* [Instructions to follow] Output a verbatim copy of the data, cut off after the line that contains "climbing structure', 'mat')".

* [Material provided]
***
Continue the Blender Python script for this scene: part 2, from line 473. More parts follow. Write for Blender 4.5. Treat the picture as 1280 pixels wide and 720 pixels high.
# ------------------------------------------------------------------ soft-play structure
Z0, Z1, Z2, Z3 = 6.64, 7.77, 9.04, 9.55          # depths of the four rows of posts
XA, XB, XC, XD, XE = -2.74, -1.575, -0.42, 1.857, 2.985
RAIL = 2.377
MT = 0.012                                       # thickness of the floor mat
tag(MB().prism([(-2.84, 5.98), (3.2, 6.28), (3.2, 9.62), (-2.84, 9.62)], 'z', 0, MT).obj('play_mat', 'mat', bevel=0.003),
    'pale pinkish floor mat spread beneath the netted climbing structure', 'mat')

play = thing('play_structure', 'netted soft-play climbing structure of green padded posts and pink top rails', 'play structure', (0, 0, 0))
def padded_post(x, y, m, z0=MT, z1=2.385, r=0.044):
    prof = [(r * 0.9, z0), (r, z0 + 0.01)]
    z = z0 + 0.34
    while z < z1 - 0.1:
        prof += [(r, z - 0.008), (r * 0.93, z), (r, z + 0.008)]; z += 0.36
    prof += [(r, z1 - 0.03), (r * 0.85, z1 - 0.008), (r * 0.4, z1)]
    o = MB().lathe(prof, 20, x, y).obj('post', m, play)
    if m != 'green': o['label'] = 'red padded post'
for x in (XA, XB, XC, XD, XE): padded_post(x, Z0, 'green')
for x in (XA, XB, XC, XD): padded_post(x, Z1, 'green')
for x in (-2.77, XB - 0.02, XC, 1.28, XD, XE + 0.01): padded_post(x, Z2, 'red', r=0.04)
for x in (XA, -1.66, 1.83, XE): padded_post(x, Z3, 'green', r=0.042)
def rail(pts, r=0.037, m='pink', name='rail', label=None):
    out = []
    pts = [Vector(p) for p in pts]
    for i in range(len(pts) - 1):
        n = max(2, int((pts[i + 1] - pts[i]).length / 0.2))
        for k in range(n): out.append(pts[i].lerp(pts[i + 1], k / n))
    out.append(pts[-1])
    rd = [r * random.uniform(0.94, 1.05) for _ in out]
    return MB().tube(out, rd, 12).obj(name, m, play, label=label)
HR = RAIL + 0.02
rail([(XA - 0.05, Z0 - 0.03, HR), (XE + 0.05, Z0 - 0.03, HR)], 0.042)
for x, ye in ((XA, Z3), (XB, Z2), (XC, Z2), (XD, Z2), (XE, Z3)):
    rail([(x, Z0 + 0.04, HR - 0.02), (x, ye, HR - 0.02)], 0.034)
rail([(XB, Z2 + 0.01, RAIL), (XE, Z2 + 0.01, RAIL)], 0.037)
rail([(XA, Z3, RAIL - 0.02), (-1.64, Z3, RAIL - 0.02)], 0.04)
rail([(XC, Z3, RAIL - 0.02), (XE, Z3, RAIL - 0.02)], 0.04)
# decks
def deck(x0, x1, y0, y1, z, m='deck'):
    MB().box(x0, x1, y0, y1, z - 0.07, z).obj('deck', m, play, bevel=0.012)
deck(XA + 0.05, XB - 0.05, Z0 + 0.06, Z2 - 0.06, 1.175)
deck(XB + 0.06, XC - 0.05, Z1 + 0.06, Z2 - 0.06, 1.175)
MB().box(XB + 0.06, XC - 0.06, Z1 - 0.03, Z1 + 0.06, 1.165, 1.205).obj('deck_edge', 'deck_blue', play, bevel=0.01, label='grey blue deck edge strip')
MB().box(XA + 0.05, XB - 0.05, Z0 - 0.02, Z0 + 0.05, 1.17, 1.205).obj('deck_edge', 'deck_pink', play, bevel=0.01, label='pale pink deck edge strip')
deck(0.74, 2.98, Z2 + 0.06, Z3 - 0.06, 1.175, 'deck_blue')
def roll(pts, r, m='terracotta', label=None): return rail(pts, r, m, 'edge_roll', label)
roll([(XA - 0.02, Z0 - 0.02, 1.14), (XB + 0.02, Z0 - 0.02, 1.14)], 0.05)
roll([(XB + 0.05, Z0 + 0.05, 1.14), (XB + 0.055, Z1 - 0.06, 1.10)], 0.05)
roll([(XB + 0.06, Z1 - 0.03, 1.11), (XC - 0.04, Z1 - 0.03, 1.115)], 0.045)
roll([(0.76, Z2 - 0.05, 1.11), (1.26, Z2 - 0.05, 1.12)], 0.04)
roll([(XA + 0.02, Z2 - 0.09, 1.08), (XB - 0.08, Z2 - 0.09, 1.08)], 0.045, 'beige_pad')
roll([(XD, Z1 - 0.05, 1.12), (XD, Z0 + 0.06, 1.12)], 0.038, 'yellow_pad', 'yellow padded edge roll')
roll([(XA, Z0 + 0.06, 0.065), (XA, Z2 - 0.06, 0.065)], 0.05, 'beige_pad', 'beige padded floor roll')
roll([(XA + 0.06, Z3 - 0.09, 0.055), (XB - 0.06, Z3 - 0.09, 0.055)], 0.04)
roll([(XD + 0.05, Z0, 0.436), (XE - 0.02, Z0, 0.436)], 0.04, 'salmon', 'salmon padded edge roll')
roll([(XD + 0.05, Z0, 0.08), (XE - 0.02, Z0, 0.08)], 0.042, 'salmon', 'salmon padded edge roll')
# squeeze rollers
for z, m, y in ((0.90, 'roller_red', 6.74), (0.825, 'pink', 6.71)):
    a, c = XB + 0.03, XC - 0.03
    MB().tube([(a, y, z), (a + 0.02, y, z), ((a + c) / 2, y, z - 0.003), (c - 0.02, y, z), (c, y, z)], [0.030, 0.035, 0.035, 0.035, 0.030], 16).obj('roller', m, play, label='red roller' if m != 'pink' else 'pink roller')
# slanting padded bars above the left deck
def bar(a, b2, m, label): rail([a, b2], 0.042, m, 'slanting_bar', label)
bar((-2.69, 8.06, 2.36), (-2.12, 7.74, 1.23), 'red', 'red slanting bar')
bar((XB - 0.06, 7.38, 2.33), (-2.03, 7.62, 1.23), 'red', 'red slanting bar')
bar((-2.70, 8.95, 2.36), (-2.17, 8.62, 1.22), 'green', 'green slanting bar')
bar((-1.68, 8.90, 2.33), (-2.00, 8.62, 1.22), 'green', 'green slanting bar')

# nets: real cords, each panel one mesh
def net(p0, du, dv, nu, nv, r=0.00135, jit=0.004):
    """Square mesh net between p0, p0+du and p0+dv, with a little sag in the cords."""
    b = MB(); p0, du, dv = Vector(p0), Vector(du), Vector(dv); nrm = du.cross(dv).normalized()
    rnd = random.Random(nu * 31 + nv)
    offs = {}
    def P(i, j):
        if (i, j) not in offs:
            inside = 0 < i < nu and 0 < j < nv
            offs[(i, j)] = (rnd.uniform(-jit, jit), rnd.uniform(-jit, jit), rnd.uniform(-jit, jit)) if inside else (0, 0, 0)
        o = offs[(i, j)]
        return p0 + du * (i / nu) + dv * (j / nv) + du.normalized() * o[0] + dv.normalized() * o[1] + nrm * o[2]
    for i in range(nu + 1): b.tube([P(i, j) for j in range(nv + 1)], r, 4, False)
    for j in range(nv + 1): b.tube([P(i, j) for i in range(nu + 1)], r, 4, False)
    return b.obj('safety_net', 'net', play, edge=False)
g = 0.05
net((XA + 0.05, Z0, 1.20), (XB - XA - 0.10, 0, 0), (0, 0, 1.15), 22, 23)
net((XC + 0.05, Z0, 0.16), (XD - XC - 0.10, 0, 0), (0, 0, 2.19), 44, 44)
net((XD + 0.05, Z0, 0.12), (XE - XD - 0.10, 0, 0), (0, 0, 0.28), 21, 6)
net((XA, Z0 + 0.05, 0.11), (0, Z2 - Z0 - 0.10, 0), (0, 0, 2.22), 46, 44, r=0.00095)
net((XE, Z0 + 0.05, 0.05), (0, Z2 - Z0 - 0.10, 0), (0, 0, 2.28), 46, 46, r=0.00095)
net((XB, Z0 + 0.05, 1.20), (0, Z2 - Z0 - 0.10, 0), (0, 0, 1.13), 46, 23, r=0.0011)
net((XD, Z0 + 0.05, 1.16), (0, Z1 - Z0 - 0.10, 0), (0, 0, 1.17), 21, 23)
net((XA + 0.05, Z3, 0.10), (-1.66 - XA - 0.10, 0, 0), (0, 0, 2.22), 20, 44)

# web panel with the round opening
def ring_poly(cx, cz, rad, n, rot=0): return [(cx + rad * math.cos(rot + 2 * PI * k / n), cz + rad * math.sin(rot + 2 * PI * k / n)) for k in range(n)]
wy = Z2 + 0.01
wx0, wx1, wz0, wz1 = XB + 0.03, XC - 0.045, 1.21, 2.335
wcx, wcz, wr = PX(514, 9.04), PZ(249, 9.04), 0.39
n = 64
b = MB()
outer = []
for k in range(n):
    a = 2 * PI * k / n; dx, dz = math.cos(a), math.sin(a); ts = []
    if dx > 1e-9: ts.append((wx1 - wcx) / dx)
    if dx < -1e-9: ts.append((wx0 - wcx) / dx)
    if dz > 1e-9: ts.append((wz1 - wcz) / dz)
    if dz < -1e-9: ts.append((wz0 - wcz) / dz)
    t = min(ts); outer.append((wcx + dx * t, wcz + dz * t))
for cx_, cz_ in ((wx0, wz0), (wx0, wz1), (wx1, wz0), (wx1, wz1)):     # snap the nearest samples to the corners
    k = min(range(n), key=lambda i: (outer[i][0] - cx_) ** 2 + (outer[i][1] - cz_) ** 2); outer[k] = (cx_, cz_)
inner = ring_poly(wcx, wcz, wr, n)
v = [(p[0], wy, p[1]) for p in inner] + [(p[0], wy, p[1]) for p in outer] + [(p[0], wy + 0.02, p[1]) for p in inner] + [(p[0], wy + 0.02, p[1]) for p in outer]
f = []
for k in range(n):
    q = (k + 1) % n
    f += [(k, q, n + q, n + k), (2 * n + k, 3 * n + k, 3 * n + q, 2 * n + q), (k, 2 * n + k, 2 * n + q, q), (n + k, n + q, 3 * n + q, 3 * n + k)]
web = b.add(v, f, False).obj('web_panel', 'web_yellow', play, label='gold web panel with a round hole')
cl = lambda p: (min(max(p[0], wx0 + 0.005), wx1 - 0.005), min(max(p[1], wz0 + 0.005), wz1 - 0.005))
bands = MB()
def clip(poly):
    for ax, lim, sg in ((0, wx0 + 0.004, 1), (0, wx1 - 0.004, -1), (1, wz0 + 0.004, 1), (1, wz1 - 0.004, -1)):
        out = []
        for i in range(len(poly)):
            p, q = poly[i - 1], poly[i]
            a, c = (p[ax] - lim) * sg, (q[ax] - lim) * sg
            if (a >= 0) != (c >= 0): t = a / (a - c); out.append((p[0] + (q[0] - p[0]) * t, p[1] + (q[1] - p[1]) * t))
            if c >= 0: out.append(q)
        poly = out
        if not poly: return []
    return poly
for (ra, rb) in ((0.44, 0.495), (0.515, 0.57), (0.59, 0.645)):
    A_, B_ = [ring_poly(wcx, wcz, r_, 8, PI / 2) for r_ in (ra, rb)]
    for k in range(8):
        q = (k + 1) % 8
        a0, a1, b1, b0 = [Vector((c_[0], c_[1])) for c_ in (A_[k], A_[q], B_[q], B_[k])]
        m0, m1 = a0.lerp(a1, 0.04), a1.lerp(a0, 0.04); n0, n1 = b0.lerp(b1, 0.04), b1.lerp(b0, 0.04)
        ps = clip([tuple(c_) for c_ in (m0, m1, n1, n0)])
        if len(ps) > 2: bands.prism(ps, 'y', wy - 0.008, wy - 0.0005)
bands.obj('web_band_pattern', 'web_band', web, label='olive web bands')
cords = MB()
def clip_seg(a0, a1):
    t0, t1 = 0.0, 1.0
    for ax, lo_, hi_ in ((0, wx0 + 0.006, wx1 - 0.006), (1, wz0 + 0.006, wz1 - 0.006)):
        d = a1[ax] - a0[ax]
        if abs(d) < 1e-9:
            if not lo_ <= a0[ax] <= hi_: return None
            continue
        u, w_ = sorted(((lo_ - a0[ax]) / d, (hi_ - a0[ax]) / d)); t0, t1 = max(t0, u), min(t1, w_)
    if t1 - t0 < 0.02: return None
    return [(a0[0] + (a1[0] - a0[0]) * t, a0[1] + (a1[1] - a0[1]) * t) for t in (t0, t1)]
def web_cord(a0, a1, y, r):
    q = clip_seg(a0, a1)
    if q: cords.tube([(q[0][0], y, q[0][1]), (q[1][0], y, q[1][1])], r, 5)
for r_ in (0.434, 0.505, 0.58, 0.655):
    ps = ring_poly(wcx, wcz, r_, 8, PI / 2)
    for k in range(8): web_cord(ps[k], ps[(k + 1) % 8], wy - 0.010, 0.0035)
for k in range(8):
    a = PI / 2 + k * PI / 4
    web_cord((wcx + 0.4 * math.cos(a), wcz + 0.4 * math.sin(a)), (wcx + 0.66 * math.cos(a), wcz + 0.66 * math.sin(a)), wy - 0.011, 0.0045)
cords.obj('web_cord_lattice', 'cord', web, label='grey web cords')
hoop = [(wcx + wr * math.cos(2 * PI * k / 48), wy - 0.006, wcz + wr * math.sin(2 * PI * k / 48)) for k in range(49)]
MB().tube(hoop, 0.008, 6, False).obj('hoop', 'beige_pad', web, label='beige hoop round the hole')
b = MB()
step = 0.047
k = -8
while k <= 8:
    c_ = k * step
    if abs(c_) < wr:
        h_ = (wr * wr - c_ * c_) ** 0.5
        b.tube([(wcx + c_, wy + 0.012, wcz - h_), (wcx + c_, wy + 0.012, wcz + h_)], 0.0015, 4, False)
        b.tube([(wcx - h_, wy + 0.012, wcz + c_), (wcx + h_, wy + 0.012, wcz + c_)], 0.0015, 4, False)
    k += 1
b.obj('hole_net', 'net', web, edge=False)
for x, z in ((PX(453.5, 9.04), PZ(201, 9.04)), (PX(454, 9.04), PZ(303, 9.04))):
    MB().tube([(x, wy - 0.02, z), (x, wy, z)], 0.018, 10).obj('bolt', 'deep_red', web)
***
* [Complete response]
Continue the Blender Python script for this scene: part 2, from line 473. More parts follow. Write for Blender 4.5. Treat the picture as 1280 pixels wide and 720 pixels high.
# ------------------------------------------------------------------ soft-play structure
Z0, Z1, Z2, Z3 = 6.64, 7.77, 9.04, 9.55          # depths of the four rows of posts
XA, XB, XC, XD, XE = -2.74, -1.575, -0.42, 1.857, 2.985
RAIL = 2.377
MT = 0.012                                       # thickness of the floor mat
tag(MB().prism([(-2.84, 5.98), (3.2, 6.28), (3.2, 9.62), (-2.84, 9.62)], 'z', 0, MT).obj('play_mat', 'mat', bevel=0.003),
    'pale pinkish floor mat spread beneath the netted climbing structure', 'mat')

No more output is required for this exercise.